THE WALL WILL STOP THE FLOW OF DRUGS (NOT):

The trouble is, the vast majority of the heroin and methamphetamine currently smuggled into the United States doesn’t enter between the openings, where Mr. Trump wants to build a wall. It passes through the openings. (Ed. note: The Entry Points)

Here is U.S. Customs and Border Protection Commissioner Gil Kerlikowske, testifying in March:

[T]he majority of any heroin that we seize is not between the ports of entry, it’s smuggled through the ports of entry, whether is in San Isidro or El Paso, or whether is at JFK airport. Heroin seizures almost predominantly are through the port of entry and either carried in a concealed part of a vehicle or carried by an individual. We don´t get much heroin seized by border patrol coming through, I think just because there are a lot of risks to the smugglers and the difficulty of trying to smuggle it through.

 

These drugs are easier for smugglers to move in vehicles, at official crossings, because they are so small in volume. “It’s a relatively small amount—40-50 tons, we think—of heroin that feeds the heroin epidemic in the United States,” Gen. John Kelly, at the time the commander of U.S. Southern Command, told a Senate committee in March 2015. That 40 or 50 tons of heroin—enough to supply the entire United States for an entire year—could fit into two standard shipping containers. In 2014, 864,000 cargo trucks carried containers through one port of entry (Ciudad Juárez-El Paso) alone.

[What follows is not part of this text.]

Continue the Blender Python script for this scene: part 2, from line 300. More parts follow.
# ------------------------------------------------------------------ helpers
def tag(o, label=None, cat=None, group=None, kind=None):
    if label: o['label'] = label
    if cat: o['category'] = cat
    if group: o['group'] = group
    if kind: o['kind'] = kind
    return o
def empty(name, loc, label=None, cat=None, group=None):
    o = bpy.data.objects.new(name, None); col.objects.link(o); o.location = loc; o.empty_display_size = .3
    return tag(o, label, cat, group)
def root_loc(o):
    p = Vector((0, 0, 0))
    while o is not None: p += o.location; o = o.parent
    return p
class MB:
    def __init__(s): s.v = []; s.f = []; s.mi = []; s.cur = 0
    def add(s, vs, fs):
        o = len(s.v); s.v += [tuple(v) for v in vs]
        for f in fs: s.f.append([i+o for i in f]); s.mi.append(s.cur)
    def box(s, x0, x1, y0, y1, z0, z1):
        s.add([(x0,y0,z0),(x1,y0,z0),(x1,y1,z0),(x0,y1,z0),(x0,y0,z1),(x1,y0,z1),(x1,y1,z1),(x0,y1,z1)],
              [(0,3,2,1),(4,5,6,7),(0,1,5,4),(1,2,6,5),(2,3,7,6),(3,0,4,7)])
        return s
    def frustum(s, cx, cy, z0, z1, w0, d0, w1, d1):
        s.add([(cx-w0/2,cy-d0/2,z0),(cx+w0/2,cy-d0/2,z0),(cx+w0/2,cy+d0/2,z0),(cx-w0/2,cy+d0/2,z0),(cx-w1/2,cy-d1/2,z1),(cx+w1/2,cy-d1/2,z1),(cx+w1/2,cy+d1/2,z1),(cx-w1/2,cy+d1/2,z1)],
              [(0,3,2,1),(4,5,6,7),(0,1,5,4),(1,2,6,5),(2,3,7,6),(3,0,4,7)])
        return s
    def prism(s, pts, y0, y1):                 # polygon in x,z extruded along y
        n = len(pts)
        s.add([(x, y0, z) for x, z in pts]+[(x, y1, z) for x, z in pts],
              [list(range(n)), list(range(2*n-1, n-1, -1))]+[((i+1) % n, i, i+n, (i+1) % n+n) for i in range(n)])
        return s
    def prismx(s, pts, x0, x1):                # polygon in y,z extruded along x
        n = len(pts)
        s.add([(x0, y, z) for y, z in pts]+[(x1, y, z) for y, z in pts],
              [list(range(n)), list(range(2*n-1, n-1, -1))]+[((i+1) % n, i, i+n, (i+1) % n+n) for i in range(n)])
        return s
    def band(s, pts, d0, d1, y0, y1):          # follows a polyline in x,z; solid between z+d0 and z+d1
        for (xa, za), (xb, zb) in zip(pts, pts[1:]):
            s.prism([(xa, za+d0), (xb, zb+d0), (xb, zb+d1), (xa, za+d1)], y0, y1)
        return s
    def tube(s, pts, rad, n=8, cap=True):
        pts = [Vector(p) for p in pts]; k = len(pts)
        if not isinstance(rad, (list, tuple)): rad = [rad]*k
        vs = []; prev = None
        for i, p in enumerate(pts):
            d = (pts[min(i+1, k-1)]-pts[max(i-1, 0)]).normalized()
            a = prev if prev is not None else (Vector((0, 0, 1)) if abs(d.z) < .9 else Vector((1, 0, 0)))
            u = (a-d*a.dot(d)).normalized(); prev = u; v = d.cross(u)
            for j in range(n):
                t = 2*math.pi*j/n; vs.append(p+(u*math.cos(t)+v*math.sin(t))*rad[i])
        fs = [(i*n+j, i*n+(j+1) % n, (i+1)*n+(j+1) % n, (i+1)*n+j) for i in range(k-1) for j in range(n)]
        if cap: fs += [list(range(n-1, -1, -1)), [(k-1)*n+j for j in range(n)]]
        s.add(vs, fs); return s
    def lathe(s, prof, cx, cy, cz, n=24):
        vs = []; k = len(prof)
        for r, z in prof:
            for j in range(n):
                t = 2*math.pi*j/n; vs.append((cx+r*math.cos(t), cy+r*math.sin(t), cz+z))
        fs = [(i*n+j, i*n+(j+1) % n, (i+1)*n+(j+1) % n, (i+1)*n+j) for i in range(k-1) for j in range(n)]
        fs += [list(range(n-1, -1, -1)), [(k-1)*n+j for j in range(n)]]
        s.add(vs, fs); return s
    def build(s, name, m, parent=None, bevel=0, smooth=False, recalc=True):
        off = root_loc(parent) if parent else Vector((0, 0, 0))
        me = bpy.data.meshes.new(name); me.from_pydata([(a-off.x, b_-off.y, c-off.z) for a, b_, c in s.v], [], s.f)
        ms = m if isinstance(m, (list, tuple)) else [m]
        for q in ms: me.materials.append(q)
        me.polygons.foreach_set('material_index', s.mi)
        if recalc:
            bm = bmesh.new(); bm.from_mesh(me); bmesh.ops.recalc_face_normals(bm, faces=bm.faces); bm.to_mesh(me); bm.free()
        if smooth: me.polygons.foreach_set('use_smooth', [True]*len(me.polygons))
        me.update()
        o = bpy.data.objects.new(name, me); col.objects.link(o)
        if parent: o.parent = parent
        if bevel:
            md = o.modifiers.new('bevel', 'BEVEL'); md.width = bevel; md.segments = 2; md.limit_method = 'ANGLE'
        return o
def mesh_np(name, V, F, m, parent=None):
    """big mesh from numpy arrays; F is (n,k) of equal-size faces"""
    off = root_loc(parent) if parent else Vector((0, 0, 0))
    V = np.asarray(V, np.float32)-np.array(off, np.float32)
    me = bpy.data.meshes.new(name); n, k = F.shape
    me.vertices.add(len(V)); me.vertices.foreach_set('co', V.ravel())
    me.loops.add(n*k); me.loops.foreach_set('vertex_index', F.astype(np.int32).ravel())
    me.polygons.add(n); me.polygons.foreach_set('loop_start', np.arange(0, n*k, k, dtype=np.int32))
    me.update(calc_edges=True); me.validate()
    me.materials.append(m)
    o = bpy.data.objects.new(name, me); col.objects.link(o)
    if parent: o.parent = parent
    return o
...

Smugglers, then, don’t need to risk sending multi-ton shipments through the remote wilderness areas and ranchlands that currently lack border fencing. They can break up that 40 or 50 tons into thousands of tiny shipments hidden in vehicles, cargo conveyances, air passenger baggage, and even attached to, or within, smugglers’ bodies.

The only drug that passes between ports of entry in significant quantities is cannabis, which is larger and bulkier. However, seizures of northbound Mexican cannabis at the U.S.-Mexico border are declining fast—by 23.6 percent between 2013 and 2014—as some U.S. states choose to legalize or regulate the product. “Marijuana that is smuggled from Mexico is typically classified as ‘commercial-grade’ or ‘low-grade’ marijuana,” the DEA reports, while media have documented southbound trafficking of more potent U.S.-produced cannabis for the Mexican market.

This is not the case for the more “compact” drugs whose use is approaching epidemic proportions, like heroin, fentanyl, and meth. These pass mainly through land ports of entry.

As a result, it wouldn’t matter if a future U.S. leader built a mile-high wall along the entire length of the U.S.-Mexico border. Doing so would have little impact on the trafficking that occurs at the openings in the wall, the land ports of entry, through which tiny amounts routinely pass. (Ed. Note: Lots of “tiny amounts” add up quickly.)